Please return the full listing below without altering anything.

※

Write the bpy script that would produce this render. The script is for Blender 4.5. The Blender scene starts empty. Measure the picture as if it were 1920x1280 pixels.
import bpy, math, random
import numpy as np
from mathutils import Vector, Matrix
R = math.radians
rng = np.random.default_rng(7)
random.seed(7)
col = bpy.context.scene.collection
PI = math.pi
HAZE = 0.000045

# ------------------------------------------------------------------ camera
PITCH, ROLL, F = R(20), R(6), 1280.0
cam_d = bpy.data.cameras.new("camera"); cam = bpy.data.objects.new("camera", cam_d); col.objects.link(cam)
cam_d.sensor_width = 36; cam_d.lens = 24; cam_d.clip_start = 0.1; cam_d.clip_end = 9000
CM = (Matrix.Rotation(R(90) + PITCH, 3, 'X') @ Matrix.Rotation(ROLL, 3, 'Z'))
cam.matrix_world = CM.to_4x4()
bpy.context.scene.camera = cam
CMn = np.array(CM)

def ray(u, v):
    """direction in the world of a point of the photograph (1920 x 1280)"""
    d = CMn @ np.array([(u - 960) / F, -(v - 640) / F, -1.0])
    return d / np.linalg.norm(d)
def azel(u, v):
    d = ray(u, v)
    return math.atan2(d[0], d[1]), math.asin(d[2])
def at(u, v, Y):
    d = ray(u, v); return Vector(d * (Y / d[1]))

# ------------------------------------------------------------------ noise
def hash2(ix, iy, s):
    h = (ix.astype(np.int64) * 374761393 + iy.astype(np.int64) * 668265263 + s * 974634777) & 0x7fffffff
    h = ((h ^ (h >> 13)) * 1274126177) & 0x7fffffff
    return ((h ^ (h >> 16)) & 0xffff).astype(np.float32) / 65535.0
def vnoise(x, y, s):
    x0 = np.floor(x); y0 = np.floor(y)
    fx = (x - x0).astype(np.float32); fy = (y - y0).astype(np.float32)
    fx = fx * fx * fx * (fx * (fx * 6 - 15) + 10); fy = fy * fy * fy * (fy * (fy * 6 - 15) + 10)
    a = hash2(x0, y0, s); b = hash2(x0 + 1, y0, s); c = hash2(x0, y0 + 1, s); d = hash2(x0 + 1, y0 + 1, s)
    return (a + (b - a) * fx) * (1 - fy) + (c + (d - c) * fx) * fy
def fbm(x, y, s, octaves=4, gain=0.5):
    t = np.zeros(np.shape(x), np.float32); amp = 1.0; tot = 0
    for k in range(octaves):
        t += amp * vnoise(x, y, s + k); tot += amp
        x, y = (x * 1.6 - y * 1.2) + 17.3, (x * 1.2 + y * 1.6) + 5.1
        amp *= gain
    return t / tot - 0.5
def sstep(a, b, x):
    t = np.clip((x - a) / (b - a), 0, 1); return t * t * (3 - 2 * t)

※

Output for this exercise>
Write the bpy script that would produce this render. The script is for Blender 4.5. The Blender scene starts empty. Measure the picture as if it were 1920x1280 pixels.
import bpy, math, random
import numpy as np
from mathutils import Vector, Matrix
R = math.radians
rng = np.random.default_rng(7)
random.seed(7)
col = bpy.context.scene.collection
PI = math.pi
HAZE = 0.000045

# ------------------------------------------------------------------ camera
PITCH, ROLL, F = R(20), R(6), 1280.0
cam_d = bpy.data.cameras.new("camera"); cam = bpy.data.objects.new("camera", cam_d); col.objects.link(cam)
cam_d.sensor_width = 36; cam_d.lens = 24; cam_d.clip_start = 0.1; cam_d.clip_end = 9000
CM = (Matrix.Rotation(R(90) + PITCH, 3, 'X') @ Matrix.Rotation(ROLL, 3, 'Z'))
cam.matrix_world = CM.to_4x4()
bpy.context.scene.camera = cam
CMn = np.array(CM)

def ray(u, v):
    """direction in the world of a point of the photograph (1920 x 1280)"""
    d = CMn @ np.array([(u - 960) / F, -(v - 640) / F, -1.0])
    return d / np.linalg.norm(d)
def azel(u, v):
    d = ray(u, v)
    return math.atan2(d[0], d[1]), math.asin(d[2])
def at(u, v, Y):
    d = ray(u, v); return Vector(d * (Y / d[1]))

# ------------------------------------------------------------------ noise
def hash2(ix, iy, s):
    h = (ix.astype(np.int64) * 374761393 + iy.astype(np.int64) * 668265263 + s * 974634777) & 0x7fffffff
    h = ((h ^ (h >> 13)) * 1274126177) & 0x7fffffff
    return ((h ^ (h >> 16)) & 0xffff).astype(np.float32) / 65535.0
def vnoise(x, y, s):
    x0 = np.floor(x); y0 = np.floor(y)
    fx = (x - x0).astype(np.float32); fy = (y - y0).astype(np.float32)
    fx = fx * fx * fx * (fx * (fx * 6 - 15) + 10); fy = fy * fy * fy * (fy * (fy * 6 - 15) + 10)
    a = hash2(x0, y0, s); b = hash2(x0 + 1, y0, s); c = hash2(x0, y0 + 1, s); d = hash2(x0 + 1, y0 + 1, s)
    return (a + (b - a) * fx) * (1 - fy) + (c + (d - c) * fx) * fy
def fbm(x, y, s, octaves=4, gain=0.5):
    t = np.zeros(np.shape(x), np.float32); amp = 1.0; tot = 0
    for k in range(octaves):
        t += amp * vnoise(x, y, s + k); tot += amp
        x, y = (x * 1.6 - y * 1.2) + 17.3, (x * 1.2 + y * 1.6) + 5.1
        amp *= gain
    return t / tot - 0.5
def sstep(a, b, x):
    t = np.clip((x - a) / (b - a), 0, 1); return t * t * (3 - 2 * t)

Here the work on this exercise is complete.